HORSERACING is set to return to Monmouth for the first time in 86 years later this month, with not one, but two, point-to-point meetings scheduled over the next few weeks.
Races took place at the town’s Chippenham Fields and then Vauxhall Fields for two centuries from the 1730s, but hasn’t been seen since the 1930s.
But now the runners and riders are under starter’s orders once again, with Ross Harriers Hunt set to host the first point-to-point meeting at Monmouth Showground on Sunday afternoon, February 24, followed by the Monmouthshire point-to-point on Saturday, March 30.

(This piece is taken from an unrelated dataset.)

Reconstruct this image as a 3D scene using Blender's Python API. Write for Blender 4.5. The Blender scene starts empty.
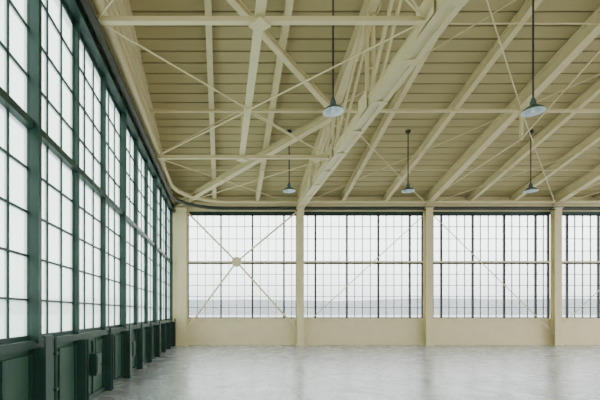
import bpy, bmesh, math, random
from mathutils import Vector, Matrix
random.seed(4)
F=400.0; EYE=1.6; XL=-2.4; YB=19.4; XR=28.4; YN=-5.0
S=0.26           # roof slope
ZD=7.2           # deck height at back wall
def deck(y): return ZD+S*(YB-y)

# ---------- materials ----------
def mat(name,col,rough=0.6,metal=0.0,var=0.06,scale=3.0,bump=0.0,stretch=(1,1,1),spec=0.5):
    m=bpy.data.materials.new(name); m.use_nodes=True
    nt=m.node_tree; b=nt.nodes['Principled BSDF']
    b.inputs['Roughness'].default_value=rough; b.inputs['Metallic'].default_value=metal
    b.inputs['Specular IOR Level'].default_value=spec
    tc=nt.nodes.new('ShaderNodeTexCoord'); mp=nt.nodes.new('ShaderNodeMapping')
    mp.inputs['Scale'].default_value=stretch
    nz=nt.nodes.new('ShaderNodeTexNoise'); nz.inputs['Scale'].default_value=scale; nz.inputs['Detail'].default_value=5
    cr=nt.nodes.new('ShaderNodeValToRGB')
    cr.color_ramp.elements[0].position=0.3; cr.color_ramp.elements[1].position=0.7
    cr.color_ramp.elements[0].color=tuple(c*(1-var) for c in col)+(1,)
    cr.color_ramp.elements[1].color=tuple(min(1,c*(1+var)) for c in col)+(1,)
    nt.links.new(tc.outputs['Object'],mp.inputs[0]); nt.links.new(mp.outputs[0],nz.inputs['Vector'])
    nt.links.new(nz.outputs['Fac'],cr.inputs[0]); nt.links.new(cr.outputs[0],b.inputs['Base Color'])
    if bump:
        bp=nt.nodes.new('ShaderNodeBump'); bp.inputs['Strength'].default_value=bump; bp.inputs['Distance'].default_value=0.02
        nt.links.new(nz.outputs['Fac'],bp.inputs['Height']); nt.links.new(bp.outputs[0],b.inputs['Normal'])
    return m
M_deck=mat('cream_board_paint',(0.47,0.405,0.20),0.7,var=0.03,scale=0.6)
M_gap_shade=mat('board_gap_shade',(0.14,0.12,0.06),0.9)  # dark backing sheet colour, painted-in occlusion shade between the boards
M_steel=mat('cream_steel_paint',(0.70,0.62,0.35),0.5,var=0.04)
M_wall=mat('cream_wall_paint',(0.73,0.64,0.39),0.6,var=0.04)
M_green=mat('dark_green_paint',(0.012,0.042,0.030),0.45,var=0.2,spec=.35)
M_greenp=mat('green_panel_paint',(0.028,0.072,0.045),0.5,var=0.2,spec=.35)
M_sash=mat('sash_green',(0.016,0.044,0.032),0.5,var=0.1,spec=.3)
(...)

The Monmouthshire event, which had been held at Llanvapley near Abergavenny since 1953, was first scheduled to be switched to the Wyeside showground last year, but two attempts to hold the event were scuppered by rain.
But if the going remains good, fans of the ‘sport of kings’ are now set for a bonanza of racing in the town for the first time since 1933, when National Hunt racing at Vauxhall Fields was finally pulled up, ending a 200-year tradition of meetings.
Racegoers might even spot a future star racing, with National Hunt champions Peter Scudamore and Richard Johnson both having saddled up in past Monmouthshire point-to-points before going on to fame and fortune.
Monmouth Races used to be a major event on the horesracing calendar, with a grandstand especially erected for racegoers to watch on Vauxhall Fields.
But it also provided a dark historical footnote, as the flashpoint for an infamous murder in 1927.
A turf war over on-course betting led to well known Welsh boxer Dai Lewis being stabbed to death in Cardiff city centre after returning from Monmouth hours earlier.
Lewis refused to identify his killer on his death bed, but two men – Edward Rowlands and Daniel Driscoll – were later hanged for the crime, despite another man wielding the knife and escaping justice on the grounds of insanity, and eight members of the jury calling for clemency.